Jean-Francois Revel once said something like, if you took anti-Americanism away from the French political elites, they would be left with nothing to say. Meanwhile, lower down the ladder...

But it can be complicated. This story illustrates how there can be a very fine line between philo-Americanism and anti-Americanism, and why they can perhaps be forgiven for taking everything the rest of the world says to them with a grain of salt. Weakness will do that to you.

David said...

You can't fool us. You all love us now that we've elected President Obama.

Rachel said...

Beard wants us to believe that because she listens to the music of Bob Dylan and Aretha Franklin she really does love America and relishes its culture without partaking in its politics.

Beard ought to stick to her Roman history: Dylan and Franklin are both musicians steeped in American political reality - by the nature of their lyrics, delivery, record deals and skin colour.
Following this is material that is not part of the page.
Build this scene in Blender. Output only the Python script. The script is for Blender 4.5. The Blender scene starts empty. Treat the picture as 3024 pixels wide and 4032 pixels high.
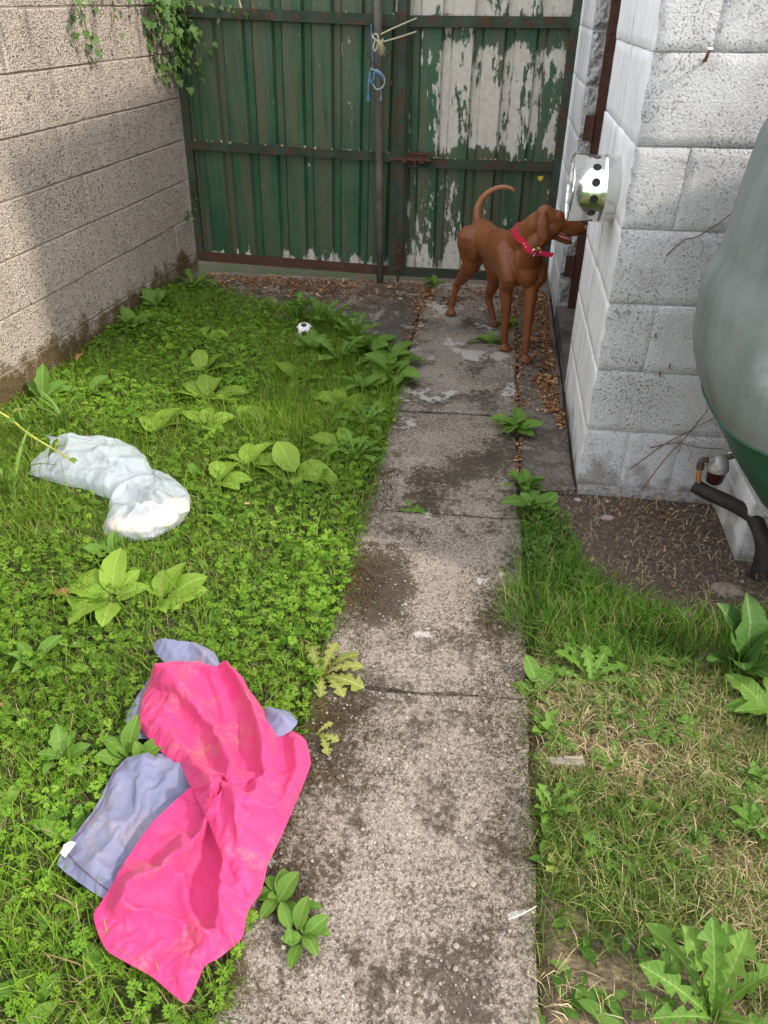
import bpy, bmesh, math, random
import numpy as np
from mathutils import Vector, Matrix, noise as mnoise
R = math.radians
random.seed(7); rng = np.random.default_rng(11)
S = bpy.context.scene
COL = S.collection

# ------------------------------------------------------------------ camera
cam = bpy.data.cameras.new('camera'); camo = bpy.data.objects.new('camera', cam); COL.objects.link(camo)
camo.location = (0, 0, 1.47); camo.rotation_euler = (R(90 - 34.654), 0, R(8.047))
cam.sensor_fit = 'VERTICAL'; cam.sensor_height = 36; cam.sensor_width = 36; cam.lens = 26.04
cam.clip_start = .05; cam.clip_end = 400
S.camera = camo

# ------------------------------------------------------------------ sky and sun
SUN_EL, SUN_AZ = 40.0, (0.957, -0.290)          # horizontal direction towards the sun
w = bpy.data.worlds.new('World'); S.world = w; w.use_nodes = True
nt = w.node_tree; nt.nodes.clear()
sky = nt.nodes.new('ShaderNodeTexSky'); sky.sky_type = 'NISHITA'; sky.sun_disc = False
sky.sun_elevation = R(SUN_EL); sky.sun_rotation = math.atan2(SUN_AZ[0], SUN_AZ[1])
sky.air_density = 1.0; sky.dust_density = 2.0; sky.ozone_density = 1.0
tc = nt.nodes.new('ShaderNodeTexCoord'); mp = nt.nodes.new('ShaderNodeMapping'); mp.inputs['Scale'].default_value = (1, 1, 2.2)
nz = nt.nodes.new('ShaderNodeTexNoise'); nz.inputs['Scale'].default_value = 2.6; nz.inputs['Detail'].default_value = 7; nz.inputs['Roughness'].default_value = .55
rp = nt.nodes.new('ShaderNodeValToRGB'); rp.color_ramp.elements[0].position = .36; rp.color_ramp.elements[1].position = .60
mx = nt.nodes.new('ShaderNodeMixRGB'); mx.inputs[2].default_value = (8.6, 8.5, 8.4, 1)
bg = nt.nodes.new('ShaderNodeBackground'); bg.inputs['Strength'].default_value = .15
out = nt.nodes.new('ShaderNodeOutputWorld')
L = nt.links.new
L(tc.outputs['Generated'], mp.inputs[0]); L(mp.outputs[0], nz.inputs['Vector']); L(nz.outputs[0], rp.inputs[0])
L(rp.outputs[0], mx.inputs[0]); L(sky.outputs[0], mx.inputs[1]); L(mx.outputs[0], bg.inputs[0]); L(bg.outputs[0], out.inputs[0])
sl = bpy.data.lights.new('sun', 'SUN'); sl.energy = 1.7; sl.angle = R(3.0); sl.color = (1, .93, .80)
so = bpy.data.objects.new('sun', sl); COL.objects.link(so)
sd = Vector((SUN_AZ[0]*math.cos(R(SUN_EL)), SUN_AZ[1]*math.cos(R(SUN_EL)), math.sin(R(SUN_EL))))
so.rotation_euler = sd.to_track_quat('Z', 'Y').to_euler(); so.location = (6, -3, 8)
S.view_settings.view_transform = 'Standard'; S.view_settings.look = 'None'
S.view_settings.exposure = 1.34; S.view_settings.gamma = 1.0; S.view_settings.use_curve_mapping = False
S.render.engine = 'CYCLES'
S.cycles.max_bounces = 8; S.cycles.transparent_max_bounces = 12; S.cycles.diffuse_bounces = 4

# ------------------------------------------------------------------ node helpers
class NT:
    def __init__(s, name):
        s.m = bpy.data.materials.new(name); s.m.use_nodes = True
        s.t = s.m.node_tree; s.t.nodes.clear()
        s.out = s.t.nodes.new('ShaderNodeOutputMaterial'); s.b = s.t.nodes.new('ShaderNodeBsdfPrincipled')
        s.t.links.new(s.b.outputs[0], s.out.inputs[0])
    def n(s, typ, **kw):
        x = s.t.nodes.new('ShaderNode'+typ)
        for k, v in kw.items(): setattr(x, k, v)
        return x
    def l(s, a, b): s.t.links.new(a, b)
    def _set(s, sock, v):
        if isinstance(v, bpy.types.NodeSocket): s.l(v, sock)
        elif isinstance(v, (tuple, list)) and len(v) == 3 and sock.type == 'RGBA': sock.default_value = (*v, 1)
        else: sock.default_value = v
    def pos(s): return s.n('NewGeometry').outputs['Position']
    def obj(s): return s.n('TexCoord').outputs['Object']
    def rnd(s): return s.n('ObjectInfo').outputs['Random']
    def attr(s, name): return s.n('Attribute', attribute_name=name).outputs['Color']
    def map(s, v, scale=(1, 1, 1), rot=(0, 0, 0), loc=(0, 0, 0)):
        x = s.n('Mapping'); s.l(v, x.inputs[0]); x.inputs['Scale'].default_value = scale; x.inputs['Rotation'].default_value = rot; x.inputs['Location'].default_value = loc
        return x.outputs[0]
    def noise(s, v, scale, detail=4, rough=.55, dist=0):
        x = s.n('TexNoise'); s.l(v, x.inputs['Vector']); x.inputs['Scale'].default_value = scale; x.inputs['Detail'].default_value = detail
        x.inputs['Roughness'].default_value = rough; x.inputs['Distortion'].default_value = dist
        return x.outputs[0]
    def vor(s, v, scale, feature='F1', outp='Distance', rand=1):
        x = s.n('TexVoronoi', feature=feature); s.l(v, x.inputs['Vector']); x.inputs['Scale'].default_value = scale; x.inputs['Randomness'].default_value = rand
        return x.outputs[outp]
    def ramp(s, f, stops, interp='LINEAR'):
        x = s.n('ValToRGB'); cr = x.color_ramp; cr.interpolation = interp
        while len(cr.elements) < len(stops): cr.elements.new(.5)
        for e, (p, c) in zip(cr.elements, stops):
            e.position = p; e.color = (c, c, c, 1) if not isinstance(c, (tuple, list)) else (*c, 1)
        s._set(x.inputs[0], f); return x.outputs[0]
    def mix(s, f, a, b, mode='MIX'):
        x = s.n('MixRGB', blend_type=mode); s._set(x.inputs[0], f); s._set(x.inputs[1], a); s._set(x.inputs[2], b); return x.outputs[0]
    def math(s, op, a, b=0.0, c=None, clamp=False):
        x = s.n('Math', operation=op, use_clamp=clamp); s._set(x.inputs[0], a); s._set(x.inputs[1], b)
        if c is not None: s._set(x.inputs[2], c)
        return x.outputs[0]
    def sep(s, v):
        x = s.n('SeparateXYZ'); s.l(v, x.inputs[0]); return x.outputs
    def rng(s, v, a, b, c=0.0, d=1.0):
        x = s.n('MapRange'); s._set(x.inputs[0], v)
        for i, q in enumerate((a, b, c, d)): x.inputs[i+1].default_value = q
        return x.outputs[0]
    def bump(s, h, dist=.01, strength=1.0, prev=None):
        x = s.n('Bump'); s._set(x.inputs['Height'], h); x.inputs['Distance'].default_value = dist; x.inputs['Strength'].default_value = strength
        if prev is not None: s.l(prev, x.inputs['Normal'])
        return x.outputs[0]
    def fin(s, col, rough=.8, spec=.3, metal=0.0, normal=None):
        s._set(s.b.inputs['Base Color'], col); s._set(s.b.inputs['Roughness'], rough); s._set(s.b.inputs['Specular IOR Level'], spec); s._set(s.b.inputs['Metallic'], metal)
        if normal is not None: s.l(normal, s.b.inputs['Normal'])
        return s.m
M = {}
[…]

How pathetically patronising. Beard is like other lefty intellectuals who want to be considered hip because they have a few "black" friends, are "anti-American" or prescribe to what ever the hipster association is of the day.

Beard is utterly pathetic.

TJ said...

Well I tend to judge people by the kind of people they are, rather than whatever they claim to believe.

Consider Winston Churchill and Adolf Hitler. Both were imperialistic racists, but which one would you rather have a beer with?

Beard seems nice enough.

Selah.

TJ said...

Another problem with our host's article is that it isn't fair to turn what Beard actually wrote into "civilians should die horribly because of their Government's actions" as ghostofelberry has it.

Beard really makes two claims:

1) Given American foreign policy over the period preceding 9/11, it is not surprising that America has suffered some kind of reprisal. This is the "world bullies" point.

2) Refusing to analyse the motives behind terrorist attacks is stupid.